Sunday, June 27, 2010

"Honoring and Sustaining the Law"

The twelfth Article of Faith of The Church of Jesus Christ of Latter-day Saints reads, “We believe in being subject to kings, presidents, rulers, and magistrates, in obeying, honoring, and sustaining the law.”


My familiarity with the Articles of Faith began many, many years ago while I was a Primary student. Of course like everyone else, my graduation from that Auxiliary was in part dependent upon my being able to quote all thirteen of them to my leaders from memory.


For an eleven year old in 1951, the twelfth one seemed benign to me. Why would I or anyone in my restricted circle of friends and relatives seriously think about doing anything contrary to the laws and interests of the United States government? Most of the other Articles of Faith were gospel centered, and their subject matter was intended to motivate the believer to pursue further study of the topic. Other Articles made reference to personal behavior that would require many years or possibly a lifetime to realize. However, sustaining our various levels of government and obeying their dictates only seemed like the natural thing to do. At that age, I knew almost nothing about the reality of other members of the Church who lived in foreign countries, and of the practical and at times life-threatening difficulties they faced while struggling to live by the dictates of this pattern of belief.


At that age, I also had not made the connection between the era in which the Articles of Faith had been penned and the realities with which those Saints were in fact contending. In 1842, the horrors of mob violence that had succeeded in driving them from their homes, businesses, and lands in Ohio and Missouri were still very fresh in their minds as they gathered to Nauvoo. The Prophet and his fellow prisoners had made their way to Illinois after their escape from Liberty jail, where they had been held unlawfully for months in very inhumane conditions. Appeals to their governmental leaders in the Nation’s capital for redress of their many injuries stemming from unconstitutional and illegal persecutions fell on deaf ears and not understanding minds. In spite of being so rebuffed, the Saints were accepting of their condition and thanked God for the forms of government that had treated them so wretchedly. In human terms, such behavior is amazing and normally unexpected.


What are our circumstances as Saints today? Given that our membership in some numbers has spread into almost all areas of the globe, the dictates of the twelfth Article of Faith provide varying challenges to its adherents. One of the hallmarks of the value systems that dominate in socially stable and economically advanced nations is the attempt to enumerate and protect personal or civil liberties. In such lands, supporting the established governments and obeying existing laws is relatively easy and almost always results in an absence of personal threats. At the other end of the social and political continuums are systems that are incapable of maintaining stability or in fact seek to further ends that are chaotic. These seem hardly worthy of the public’s support. Into such areas generally, the gospel is not taken in any organized fashion, and in such where the Church has been established, missionary and temple activities are at times curtailed. While the substance and expectations of the Articles of Faith in such conditions remain the same as otherwise, the resulting conduct of the members most likely will need to be appropriate to their circumstances.

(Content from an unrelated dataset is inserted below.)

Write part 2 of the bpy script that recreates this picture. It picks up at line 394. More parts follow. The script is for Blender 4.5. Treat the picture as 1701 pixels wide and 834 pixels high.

A brief consideration of the experiences of the Saints living in the communist German Democratic Republic may be instructive here. As a rule, what we as a Church consider normal missionary proselytizing activities were very seriously limited by the laws of that nation. Yet full-time missionary work continued with many young members accepting calls to serve. As one of them, Sister Linford served for twenty-six months. Church meetings were often observed by members of the Stasi, the East German secret police, who sat among the congregations. Teaching manuals and other printed materials from the Church that we take for granted were not allowed into the country for many years. Through all of this, the members remained respectful of the communist government and its suppressive laws. Because the government of the GDR came to realize that the Saints living within its borders were not carrying on subversive activities, indeed, they were obedient citizens, the government invited the Church to build a temple. In fact, the temple in Freiberg is the only temple the Church has constructed inside of a communist nation. Had the Saints not conducted themselves in a manner consistent with the twelfth Article of Faith, it is highly unlikely that miracle would have happened.


As the end draws closer, wickedness in the world will increase. That is a given. It is thus reasonable to assume that the world’s populated areas will experience in numbers and intensity an increase in civil disobedience. Organized government’s natural response to such depreciating conditions will be to exert more and more authority. Both the increase of civil disobedience and the expansion of governmental authority in the hopes of restoring and maintaining order will have the effect of limiting ever more the personal liberties of the denizens of these societies. In such instances, attempting to live in accordance with the tenets of the twelfth Article of Faith will become more and more trying and dangerous. The fallback position for those caught in such circumstances and who seek to obey these increasingly authoritarian governments may well be the dictum that social order maintained by even autocratic governments is generally a better course of action than attempting to live within a society marked by chaos and anarchy.